The reverend says what needs to be said
01:00 AM EDT on Wednesday, July 25, 2007
It’s admirable and it’s important that the Rev. S. Matthew Glover took to the pulpit at St. Luke Church last Sunday to challenge the people of Barrington to face up to the plague of teenage drunks in their town.
Father Glover did what few seem willing or able to do. He pointed out the kind of painful truth that seems just too uncomfortable for much of the town to deal with. He charged that the town is in denial of its substance-abuse problem and covering up the facts about the alcohol related death of 17-year-old Patrick Murphy, who was killed last week while he was kneeboarding in an accident the police believe was alcohol related.
“Our kids drink because we drink,” Father Glover said.
But that’s not the only reason. Sure, if Mom and Dad are knocking down pre-dinner cocktails — or maintaining a steady alcohol diet in the comfort of their home — the kids are going to wonder about the attraction. The underage drinking in Barrington is not a new phenomenon. It has been going on for decades, and taking lives for decades, just as it has in a bunch of other places.

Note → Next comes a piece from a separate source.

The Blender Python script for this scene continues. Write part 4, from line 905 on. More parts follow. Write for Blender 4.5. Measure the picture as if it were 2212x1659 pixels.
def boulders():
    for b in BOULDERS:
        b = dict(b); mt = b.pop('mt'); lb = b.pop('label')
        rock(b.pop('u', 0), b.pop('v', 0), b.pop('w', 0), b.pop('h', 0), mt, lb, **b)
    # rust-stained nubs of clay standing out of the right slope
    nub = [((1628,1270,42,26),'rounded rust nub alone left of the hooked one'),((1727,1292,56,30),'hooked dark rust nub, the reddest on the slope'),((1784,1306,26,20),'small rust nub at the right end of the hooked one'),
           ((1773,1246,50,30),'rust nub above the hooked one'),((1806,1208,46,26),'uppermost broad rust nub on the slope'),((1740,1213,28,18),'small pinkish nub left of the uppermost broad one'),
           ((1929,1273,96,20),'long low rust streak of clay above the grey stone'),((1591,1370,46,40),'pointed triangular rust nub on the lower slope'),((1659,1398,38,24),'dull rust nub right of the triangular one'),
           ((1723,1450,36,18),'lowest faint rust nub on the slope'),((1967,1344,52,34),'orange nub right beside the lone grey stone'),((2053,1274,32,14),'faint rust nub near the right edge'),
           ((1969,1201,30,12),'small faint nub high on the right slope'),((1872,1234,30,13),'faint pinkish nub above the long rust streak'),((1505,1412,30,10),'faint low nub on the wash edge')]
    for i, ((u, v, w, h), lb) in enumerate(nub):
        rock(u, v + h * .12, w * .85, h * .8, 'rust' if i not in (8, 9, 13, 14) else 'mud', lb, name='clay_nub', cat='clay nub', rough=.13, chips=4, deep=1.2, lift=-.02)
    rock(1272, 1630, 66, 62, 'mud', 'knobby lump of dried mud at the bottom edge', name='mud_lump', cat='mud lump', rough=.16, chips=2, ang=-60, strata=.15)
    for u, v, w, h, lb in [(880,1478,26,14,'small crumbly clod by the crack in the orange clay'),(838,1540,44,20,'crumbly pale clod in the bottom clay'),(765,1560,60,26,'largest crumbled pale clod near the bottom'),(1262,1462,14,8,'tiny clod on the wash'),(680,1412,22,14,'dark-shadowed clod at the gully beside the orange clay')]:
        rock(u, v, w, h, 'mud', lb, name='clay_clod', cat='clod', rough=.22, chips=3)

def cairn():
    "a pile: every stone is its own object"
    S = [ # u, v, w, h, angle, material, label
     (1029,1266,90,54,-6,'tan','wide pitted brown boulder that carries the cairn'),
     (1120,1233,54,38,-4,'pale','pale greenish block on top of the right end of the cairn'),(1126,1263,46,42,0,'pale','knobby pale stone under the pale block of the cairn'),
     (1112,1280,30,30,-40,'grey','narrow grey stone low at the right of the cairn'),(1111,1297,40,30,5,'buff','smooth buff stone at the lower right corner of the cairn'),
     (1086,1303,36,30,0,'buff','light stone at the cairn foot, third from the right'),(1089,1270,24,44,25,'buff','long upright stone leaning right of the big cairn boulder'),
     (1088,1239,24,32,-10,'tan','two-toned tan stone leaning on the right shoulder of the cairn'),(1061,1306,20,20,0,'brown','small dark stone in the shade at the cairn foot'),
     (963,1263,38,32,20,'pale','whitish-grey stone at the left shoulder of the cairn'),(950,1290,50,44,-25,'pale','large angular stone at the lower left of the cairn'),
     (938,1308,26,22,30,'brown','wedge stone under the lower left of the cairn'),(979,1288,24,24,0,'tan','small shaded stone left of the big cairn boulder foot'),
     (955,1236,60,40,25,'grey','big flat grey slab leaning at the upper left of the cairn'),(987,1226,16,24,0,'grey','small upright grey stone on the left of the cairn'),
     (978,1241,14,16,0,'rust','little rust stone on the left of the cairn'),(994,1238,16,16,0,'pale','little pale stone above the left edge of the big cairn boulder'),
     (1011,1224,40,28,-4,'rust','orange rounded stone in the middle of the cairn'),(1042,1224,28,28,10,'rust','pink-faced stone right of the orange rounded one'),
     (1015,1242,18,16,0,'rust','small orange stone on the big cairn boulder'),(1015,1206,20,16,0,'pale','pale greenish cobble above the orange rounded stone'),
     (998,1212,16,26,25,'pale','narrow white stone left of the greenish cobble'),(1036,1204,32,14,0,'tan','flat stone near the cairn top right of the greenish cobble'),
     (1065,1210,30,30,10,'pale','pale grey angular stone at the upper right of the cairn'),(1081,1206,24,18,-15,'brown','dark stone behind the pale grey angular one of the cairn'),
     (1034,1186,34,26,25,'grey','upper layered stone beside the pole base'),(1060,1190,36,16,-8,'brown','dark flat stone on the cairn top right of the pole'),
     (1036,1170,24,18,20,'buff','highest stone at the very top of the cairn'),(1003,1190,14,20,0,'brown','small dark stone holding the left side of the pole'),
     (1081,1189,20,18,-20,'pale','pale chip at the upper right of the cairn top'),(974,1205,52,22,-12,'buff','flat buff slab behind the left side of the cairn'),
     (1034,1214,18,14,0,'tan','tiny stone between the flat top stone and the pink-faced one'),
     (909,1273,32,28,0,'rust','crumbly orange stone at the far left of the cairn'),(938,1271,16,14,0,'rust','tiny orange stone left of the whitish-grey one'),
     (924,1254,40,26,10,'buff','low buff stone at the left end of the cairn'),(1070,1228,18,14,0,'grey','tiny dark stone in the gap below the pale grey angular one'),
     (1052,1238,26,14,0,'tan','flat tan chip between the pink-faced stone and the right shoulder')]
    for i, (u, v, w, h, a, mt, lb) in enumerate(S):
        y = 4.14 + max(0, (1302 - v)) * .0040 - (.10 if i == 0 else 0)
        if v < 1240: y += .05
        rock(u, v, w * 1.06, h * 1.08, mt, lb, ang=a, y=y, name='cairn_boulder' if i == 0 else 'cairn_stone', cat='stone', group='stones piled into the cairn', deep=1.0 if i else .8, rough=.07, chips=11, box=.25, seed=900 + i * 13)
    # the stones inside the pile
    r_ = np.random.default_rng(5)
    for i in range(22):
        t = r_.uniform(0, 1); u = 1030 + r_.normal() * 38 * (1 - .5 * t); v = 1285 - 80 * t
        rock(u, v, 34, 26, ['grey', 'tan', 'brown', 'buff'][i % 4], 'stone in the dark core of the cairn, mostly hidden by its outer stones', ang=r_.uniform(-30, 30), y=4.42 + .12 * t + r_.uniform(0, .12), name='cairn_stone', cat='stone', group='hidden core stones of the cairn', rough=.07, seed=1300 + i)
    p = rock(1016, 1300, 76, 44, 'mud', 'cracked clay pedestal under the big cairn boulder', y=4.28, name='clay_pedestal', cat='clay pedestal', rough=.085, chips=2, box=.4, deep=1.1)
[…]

But there are things at work here that parents have nothing to do with and little control over. From the time a kid can sit in front of a TV, he or she is being set up to become a puking, falling down drunk.
The commercial message is as clear as a beach bunny’s smile: If you start to view the world by the fractured light spilling through the bottom of a beer bottle, then you are on your way to the party where you’ll be surrounded by six-pack abs and firm breasts and have sex and then more sex.
It is booze peddling done up like a tease. Two healthy women mud wrestle over beer and we are left with only one healthy response — “I’ll have whatever they’re having.”
It is the big difference between my time of early indulgence 45 years ago and now. There was always, it seems, the friend whose parents left for the weekend and left behind a well stocked fridge and liquor cabinet and the opportunity to get really sick with friends.
It’s gotten stranger and crazier in the last few decades. There’s pop culture conditioning going on. The message is aimed straight at raging teenage hormones — life gets better with every gulp. And, oh yeah, by the way, remember to drink responsibly.
And, of course, we have those nightly celebrity chasers on TV who have managed to turn alcohol rehab into a hot party credential. The latest wobbly star emerges from the platinum drunk tank, promptly drives a car into a tree and is made more famous for so publicly falling off the wagon. The hard-earned rewards of sobriety just aren’t worth getting excited about. The number of trips to the tank becomes the running score for a strange brand of celebrity.
It is not an excuse for anything, this bombarding of young sensibilities with the sexy promise of hard drinking. But it does add to the load of being a kid and being a parent. It adds to the challenge of explaining to a son or daughter how a drink can turn from a small, warm pleasure into a life wrecking disaster.
There is no easy way to find a balance, to accept the inevitable lure of drinking but temper it with the hard truth of mangled cars and dead classmates. Father Glover has done a real service for Barrington and beyond with his words from the church. He has spoken out in a way that is rare in the aftermath of teenage tragedy. He has pointed out how no one has to look far to find reasons for the senseless waste of young life.
Maybe he will be the person who finally convinces the people of Barrington that circling the wagons just isn’t the answer.